My view is, as a BSEE educated in the 1970's about both analog and digital circuits, who saw analog computers in use in academia and in the factory, who worked on one or two of them in my working lifetime. The hardest thing about explaining analog computing, is that it's almost TOTALLY EXTINCT today. It's hard to think or talk about something, outside your experiences. And preservation of extinct computing - and explaining it in it's own context - matters to me.
One can explain "voltages not bits", in any number of ways, appropriate to audiences and settings. "Temperature" might be a good example. There's still mercury thermometers, mechanical thermostats and mechanical thermometers. They use the expansion of metals in an ANALOG way, to represent "temperature". The Weather Channel, gives it some number. But we feel "hot" or "cold" without numbers in our heads. A point to consider: the physical world is not lists of numbers, it's events and materials and the flow of time.

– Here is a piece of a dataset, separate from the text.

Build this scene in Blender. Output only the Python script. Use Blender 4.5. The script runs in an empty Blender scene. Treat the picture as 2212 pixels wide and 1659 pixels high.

"Differential equations" is jargon used by engineers and scientists. But it comes down to actions in systems over time. How fast does water boil on the stove? Or freeze if put outside in the winter? How long does it take your car to go from zero to 60? How long does it take a baseball/football in flight to be caught? These are ANALOG values that change with time. And, there are analog circuits (components wired up) which can represent these rates-of-change calculations. Then you feed those circuits the analog values as voltages, and watch what they do over TIME.*That* is what an analog computer is about. Circuits and components, wired for one computation, using time and voltages to represent values - no "bits", no digital (except for numeric results or inputs).
I myself, don't tell people "this is too complicated to explain". I give them*something*; it will provide some impression and place to start; further consideration will be their choice to make.
So. I hope the two explanations above, of "voltages not bits" and "differential equations", are helpful. I hope the notion of "extinct computer preservation" gets some attention. Otherwise, I'm not going to debate some ultimate description or how-to-talk-to methods. I've explained why, and I've offered my own views.
Excellent answer. Thanks Herb. I'll throw in another example: volume knobs. Many (most?) car stereos still have knobs you turn to adjust the volume. It may be easy to tell a kid that's analog -- a directly relationship between mechanical movement of the knob vs. increase/decrease of the volume. Whereas if you use a software control to adjust the volume, even if it the interface is a slider or knob, that's digital.